DATASET CONTENT:

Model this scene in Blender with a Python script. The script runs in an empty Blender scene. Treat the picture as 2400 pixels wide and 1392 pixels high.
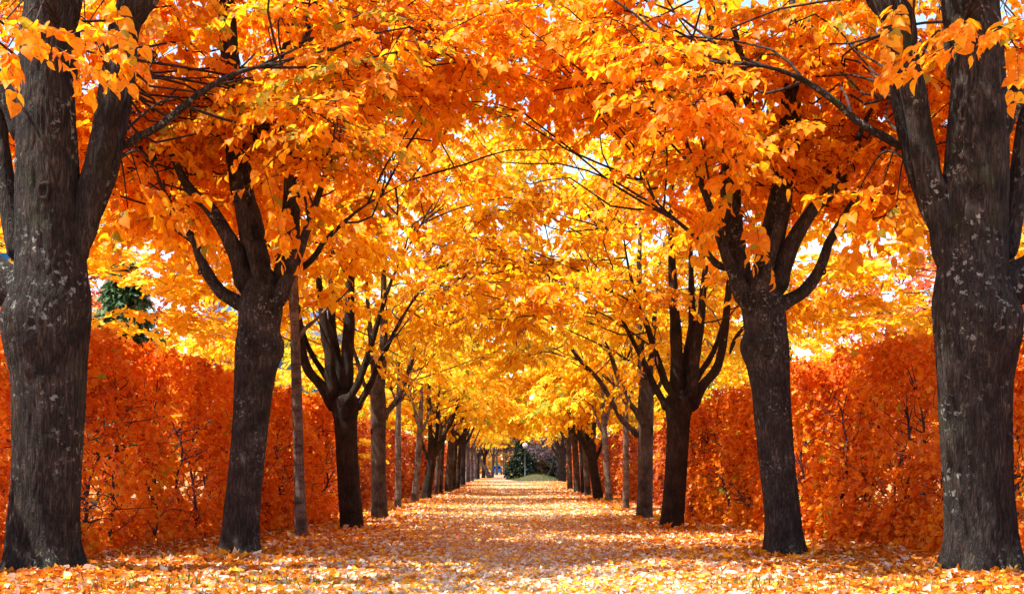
import bpy, math, random
import numpy as np
from mathutils import noise, Vector

# ------------------------------------------------------------------ set-up
SC = bpy.context.scene
COL = SC.collection
F = 50.0 / 36.0 * 2400.0          # focal length in photo pixels
H = 1.0                           # camera height
HOR = 1097.0                      # horizon row in the photo
R_ = math.radians
rng = np.random.default_rng(7)
random.seed(7)
noise.seed_set(7)


def depth(yb):
    """distance of a ground point seen at photo row yb"""
    return F * H / (yb - HOR)


def W(px, py, Y):
    return np.array([(px - 1200.0) * Y / F, Y, H + (HOR - py) * Y / F])


def unit(a):
    return a / np.maximum(np.linalg.norm(a, axis=-1, keepdims=True), 1e-9)


# ------------------------------------------------------------------ mesh builder
class MB:
    def __init__(self):
        self.v, self.loops, self.tot, self.mat, self.tone, self.n = [], [], [], [], [], 0

    def add(self, V, Fs, mat=0, tone=0.5):
        """V (n,3); Fs (m,k) indices"""
        V = np.asarray(V, float).reshape(-1, 3)
        Fs = np.asarray(Fs, dtype=np.int64)
        self.v.append(V)
        self.loops.append((Fs + self.n).ravel())
        self.tot.append(np.full(len(Fs), Fs.shape[1], np.int32))
        self.mat.append(np.full(len(Fs), mat, np.int32))
        t = np.asarray(tone, float)
        self.tone.append(np.full(len(V), float(t)) if t.ndim == 0 else t)
        self.n += len(V)

    def tube(self, P, R, sides=6, mat=0, tone=0.5, cap=True):
        P = np.asarray(P, float)
        R = np.asarray(R, float)
        n = len(P)
        T = unit(np.gradient(P, axis=0))
        ref = np.array([0.0, 1.0, 0.0]) if abs(T[:, 1]).mean() < 0.8 else np.array([1.0, 0, 0])
        U = unit(np.cross(T, ref))
        Vv = np.cross(T, U)
        a = np.arange(sides) * 2 * math.pi / sides
        ring = (U[:, None, :] * np.cos(a)[None, :, None] + Vv[:, None, :] * np.sin(a)[None, :, None]) * R[:, None, None]
        V = (P[:, None, :] + ring).reshape(-1, 3)
        i = np.arange(n - 1)[:, None] * sides
        j = np.arange(sides)[None, :]
        k = (j + 1) % sides
        Q = np.stack([i + j, i + k, i + sides + k, i + sides + j], -1).reshape(-1, 4)
        self.add(V, Q[:, ::-1], mat, tone)
        if cap:
            self.loops.append(np.arange(sides) + (n - 1) * sides + self.n - n * sides)
            self.tot.append(np.array([sides], np.int32))
            self.mat.append(np.array([mat], np.int32))

    def box(self, x0, x1, y0, y1, z0, z1, mat=0):
        V = [(x, y, z) for z in (z0, z1) for x, y in ((x0, y0), (x1, y0), (x1, y1), (x0, y1))]
        self.add(V, [(3, 2, 1, 0), (4, 5, 6, 7), (0, 1, 5, 4), (1, 2, 6, 5), (2, 3, 7, 6), (3, 0, 4, 7)], mat)

    def build(self, name, mats, parent=None, smooth=False):
        V = np.concatenate(self.v)
        L = np.concatenate(self.loops).astype(np.int32)
        T = np.concatenate(self.tot)
        S = np.concatenate([[0], np.cumsum(T)[:-1]]).astype(np.int32)
        me = bpy.data.meshes.new(name)
        me.vertices.add(len(V))
        me.vertices.foreach_set('co', V.astype(np.float32).ravel())
        me.loops.add(len(L))
        me.loops.foreach_set('vertex_index', L)
        me.polygons.add(len(T))
        me.polygons.foreach_set('loop_start', S)
        me.polygons.foreach_set('loop_total', T)
        me.polygons.foreach_set('material_index', np.concatenate(self.mat))
        if smooth:
            me.polygons.foreach_set('use_smooth', np.ones(len(T), bool))
        at = me.attributes.new('tone', 'FLOAT', 'POINT')
        at.data.foreach_set('value', np.concatenate(self.tone).astype(np.float32))
        me.update(calc_edges=True)
        me.validate()
        for m in (mats if isinstance(mats, (list, tuple)) else [mats]):
            me.materials.append(m)
        o = bpy.data.objects.new(name, me)
        COL.objects.link(o)
        o.parent = parent
        return o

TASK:
Extract the lines exactly, please: the first line of the listing, the line with "self.n += len(V)", and every line between them, but no pictures.

OUTPUT FOR THIS EXERCISE:
Model this scene in Blender with a Python script. The script runs in an empty Blender scene. Treat the picture as 2400 pixels wide and 1392 pixels high.
import bpy, math, random
import numpy as np
from mathutils import noise, Vector

# ------------------------------------------------------------------ set-up
SC = bpy.context.scene
COL = SC.collection
F = 50.0 / 36.0 * 2400.0          # focal length in photo pixels
H = 1.0                           # camera height
HOR = 1097.0                      # horizon row in the photo
R_ = math.radians
rng = np.random.default_rng(7)
random.seed(7)
noise.seed_set(7)


def depth(yb):
    """distance of a ground point seen at photo row yb"""
    return F * H / (yb - HOR)


def W(px, py, Y):
    return np.array([(px - 1200.0) * Y / F, Y, H + (HOR - py) * Y / F])


def unit(a):
    return a / np.maximum(np.linalg.norm(a, axis=-1, keepdims=True), 1e-9)


# ------------------------------------------------------------------ mesh builder
class MB:
    def __init__(self):
        self.v, self.loops, self.tot, self.mat, self.tone, self.n = [], [], [], [], [], 0

    def add(self, V, Fs, mat=0, tone=0.5):
        """V (n,3); Fs (m,k) indices"""
        V = np.asarray(V, float).reshape(-1, 3)
        Fs = np.asarray(Fs, dtype=np.int64)
        self.v.append(V)
        self.loops.append((Fs + self.n).ravel())
        self.tot.append(np.full(len(Fs), Fs.shape[1], np.int32))
        self.mat.append(np.full(len(Fs), mat, np.int32))
        t = np.asarray(tone, float)
        self.tone.append(np.full(len(V), float(t)) if t.ndim == 0 else t)
        self.n += len(V)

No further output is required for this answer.